Ukraine has taught everyone a few valuable lessons when it comes to technology.
First, ongoing R&D, rapid prototyping, rapid field testing, and in-country manufacturing are absolutes and no longer optional. Speed has always been an advantage on the battlefield, but it now has to become an advantage in the supply chain and aircraft assembly. Teradek is actively listening to it’s customer base operating in austere environments. Teradek has launched board level solutions, with intentions of reducing it’s SWaP. This is critical to our OEM integration efforts with other hardware manufacturers and systems integrators.

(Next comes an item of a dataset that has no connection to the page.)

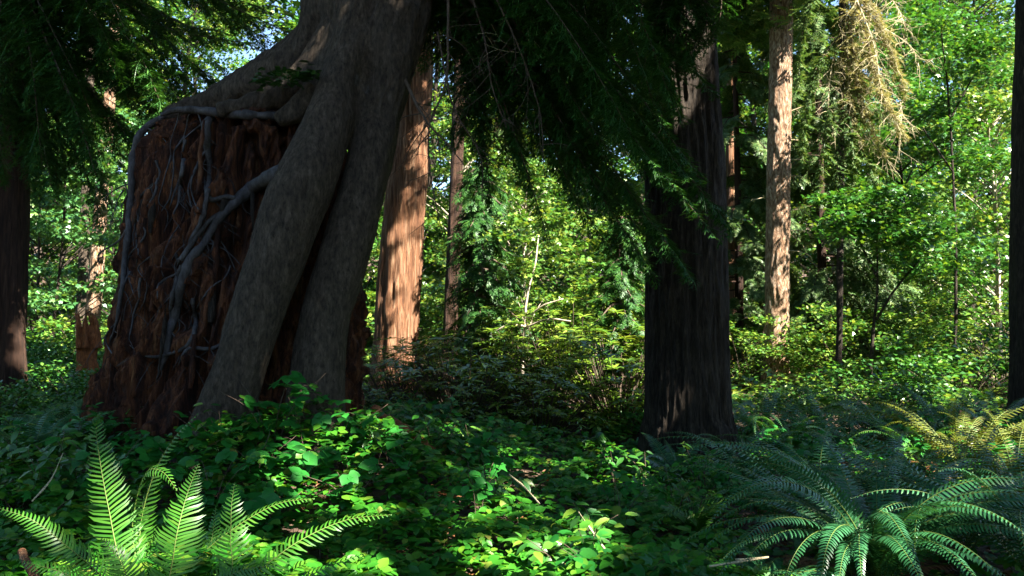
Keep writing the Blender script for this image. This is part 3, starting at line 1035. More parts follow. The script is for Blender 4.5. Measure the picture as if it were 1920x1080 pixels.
for i, p in enumerate(LB):
    add_bough(left_tree, [at(*q) for q in p], 500 + i, spread=.50 + .12 * (i % 3), droop=.6, rw=.02, ribw=.015)

for rep_ in range(2):
    for i, p in enumerate(LB):
        if 440 < p[-1][0] < 530 or (rep_ == 1 and p[-1][0] > 530):
            continue
        r = np.random.default_rng(560 + i + 40 * rep_)
        j = r.normal(0, 1, 3)
        q = [(px + f * 50 * j[0], py + f * 45 * j[1] + 15, Y + f * .6 * j[2] + .3) for f, (px, py, Y) in zip((0, .3, .6, .9, 1.1), p)]
        add_bough(left_tree, [at(*c) for c in q], 600 + i + 40 * rep_, spread=.42 + .10 * (i % 4), droop=.8, rw=.016, ribw=.015)

for i in range(7):
    r = np.random.default_rng(980 + i)
    x0 = r.uniform(770, 850)
    add_bough(nurse, [at(x0 - 10, -230, 9.5), at(x0, -120, 9.6), at(x0 + 10, r.uniform(-30, 10), 9.7), at(x0 + r.normal(5, 15), r.uniform(100, 190), 9.7)], 980 + i, spread=.40, droop=.9, rw=.014)
DB = [[(1290, -200, 10.0), (1270, -90, 9.4), (1230, 20, 9.1), (1180, 110, 9.0)], [(1290, -160, 10.0), (1300, -60, 9.4), (1310, 40, 9.2), (1290, 130, 9.1)],
      [(1290, -220, 10.0), (1330, -120, 9.5), (1345, -10, 9.3), (1330, 80, 9.2)], [(1290, -140, 10.0), (1250, -40, 9.3), (1220, 80, 9.1), (1215, 180, 9.0)],
      [(1290, -100, 10.0), (1265, 10, 9.3), (1255, 100, 9.1), (1240, 190, 9.0)], [(1290, -240, 10.0), (1230, -140, 9.4), (1150, -40, 9.2), (1090, 60, 9.1)],
      [(1290, -180, 10.0), (1210, -80, 9.5), (1140, 30, 9.3), (1100, 140, 9.2)]]
for i, p in enumerate(DB + DB):
    r = np.random.default_rng(880 + i)
    add_bough(dark_tree, [at(px + r.normal(0, 18), py + r.normal(0, 18), Y) for px, py, Y in p], 880 + i, spread=.5, droop=.7, rw=.018, ribw=.015)

# crowns of the near trees, above the picture
r = np.random.default_rng(77)
for tr, c, R, H, nc, n in [(nurse, (-1.3, 8.6, 11.5), 4.2, 4.0, 40, 9000), (dark_tree, (2.1, 10.5, 12), 3.8, 4.5, 36, 8000),
                           (left_tree, (-7, 11.5, 11.5), 3.6, 4.5, 36, 7000)]:
    mb = MB()
    canopy(mb, crown_centers(r, c, R, H, nc), n, r, (.35, .6), T_spray_low(3))
    obj('crown', mb, M['hemlock'], tr)
for tr, c, R, H, nc, n, mt in [(fir, (6.2, 20, 11.6), 2.6, 2.8, 24, 4200, 'cedar'), (dark_tree, (5.5, 7.6, 9.6), 1.7, 1.0, 10, 2600, 'hemlock'), (nurse, (2.4, 6.2, 8.6), 1.3, .9, 8, 1500, 'hemlock')]:  # extra crown foliage added to keep the sun off the trunks
    mb = MB()
    canopy(mb, crown_centers(r, c, R, H, nc, (.8, 1.3)), n, r, (.35, .55), T_spray_low(5))
    obj('crown', mb, M[mt], tr)
r = np.random.default_rng(78)  # maples added outside the view to shade the foreground, holed for sun flecks
for (x, y, lab) in [(5.5, -3.5, 'unseen maple added to shade the ferns from behind the viewer, nearest one'), (12.0, -0.6, 'unseen maple added on the right to shade the dark trunk'),
                    (15.0, 1.0, 'unseen maple added for shade, farthest to the right'), (9.0, -7.0, 'unseen maple added for shade well behind the viewer'), (7.6, 4.2, 'unseen maple added for shade close by on the right'),
                    (3.0, 2.2, 'unseen maple added for shade right beside the viewer')]:
    z0 = float(gz(x, y))
    t = thing('maple_tree', lab, 'tree', (x, y, z0), 'unseen maples added for shade')
    mb = MB()
    trunk_tube(mb, [(x, y, z0 - .2), (x + .1, y, 6), (x, y + .2, 12), (x, y, 16)], [.38, .32, .22, .06], 60, 24)
    cc = crown_centers(r, (x, y, 13.4), 4.2, 3.8, 52, (1.2, 1.9))
    for c in cc[:16 if x < 13 else 4]:
        tube(mb, resample(np.array([(x, y, 7.5 + r.uniform(0, 3)), (np.array([x, y, 9.5]) + c[:3]) / 2, c[:3]]), 10), np.linspace(.1, .02, 10), 6)
    obj('trunk', mb, M['bark_dark'], t)
    mb = MB()
    canopy(mb, cc, 15000 if x != 13.5 else 5000, r, (.26, .38))
    obj('crown', mb, M['maple'], t)

# ------------------------------------------------------------------ trees and shrubs behind
def maple_proto(seed, H, R, n, mat, bark, leaf=(.13, .20), lo=.12, nclump=80, tr=.07, flat=.18, tmpl=None):
    r = np.random.default_rng(seed)
    root_ = bpy.data.objects.new('maple_tree', None)
    COL.objects.link(root_)
    mb = MB()
    lean = r.normal(0, .05, 2)
    ax = lambda z: np.array([lean[0] * z + .12 * math.sin(z * .7 + seed), lean[1] * z + .1 * math.cos(z * .6), z])
    zs = np.linspace(-.2, H * .97, 12)
    tube(mb, np.array([ax(z) for z in zs]), np.linspace(tr, .012, 12), 9)
    C = []
    for k in range(nclump):
        z = H * (lo + (1 - lo) * r.uniform() ** .85)
        u = (z / H - lo) / (1 - lo)
        rr = R * math.sin(math.pi * min(1, .2 + .8 * u) * .98 + .05) ** .6 * r.uniform(.15, 1) ** .55
        a = r.uniform(0, 2 * math.pi)
        c = ax(z) + np.array([rr * math.cos(a), rr * math.sin(a), 0])
        C.append(c)
        if k % 2 == 0:
            s = ax(max(.3, z - rr * .7))
            q = resample(np.array([s, s * .5 + c * .5 + [0, 0, .15], c]), 8)
            tube(mb, q, np.linspace(min(tr * .4, .03), .005, 8), 5)
    C = np.array(C)
    k = r.integers(0, nclump, n)
    sz = r.uniform(.35, 1.0, nclump) * R * .42
    d = norm(r.normal(size=(n, 3))) * (r.uniform(0, 1, n) ** .5)[:, None]
    P = C[k] + d * np.stack([sz[k], sz[k], sz[k] * flat + .06], 1)
    obj('trunk', mb, M[bark], root_)
    mb = MB()
    scatter(mb, tmpl or T_maple(), P, rand_rot(r, n, .75), r.uniform(*leaf, n))
    obj('crown', mb, M[mat], root_)
    return root_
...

KLV Metadata support was a major capability launched earlier this year at the request of Teradek’s Federal law enforcement partners. Integrating with third party situational awareness packages, like TAK and Apollo, will continue to be important.
Teradek is heavily invested in Private 5G and how that will be adopted within DoW and public safety agencies for certain mission sets. You will have a MANET tactical bubble overlapping with a Private 5G tactical bubble, all feeding back to a core uplink. IP Video is already everywhere in public safety, traffic cams, pole cams, helmet cams, K-9 cams, dash cams, body cams. Having the ability to leverage Teradek’s networking bonding technology across all devices types, protocols, and file types was a major request. The launch of LINK directly addresses those requirements from our end user communities.
Thank you for talking to us, we look forward to hearing more about Teradek’s mission-critical video transmission and streaming solutions for UAVs.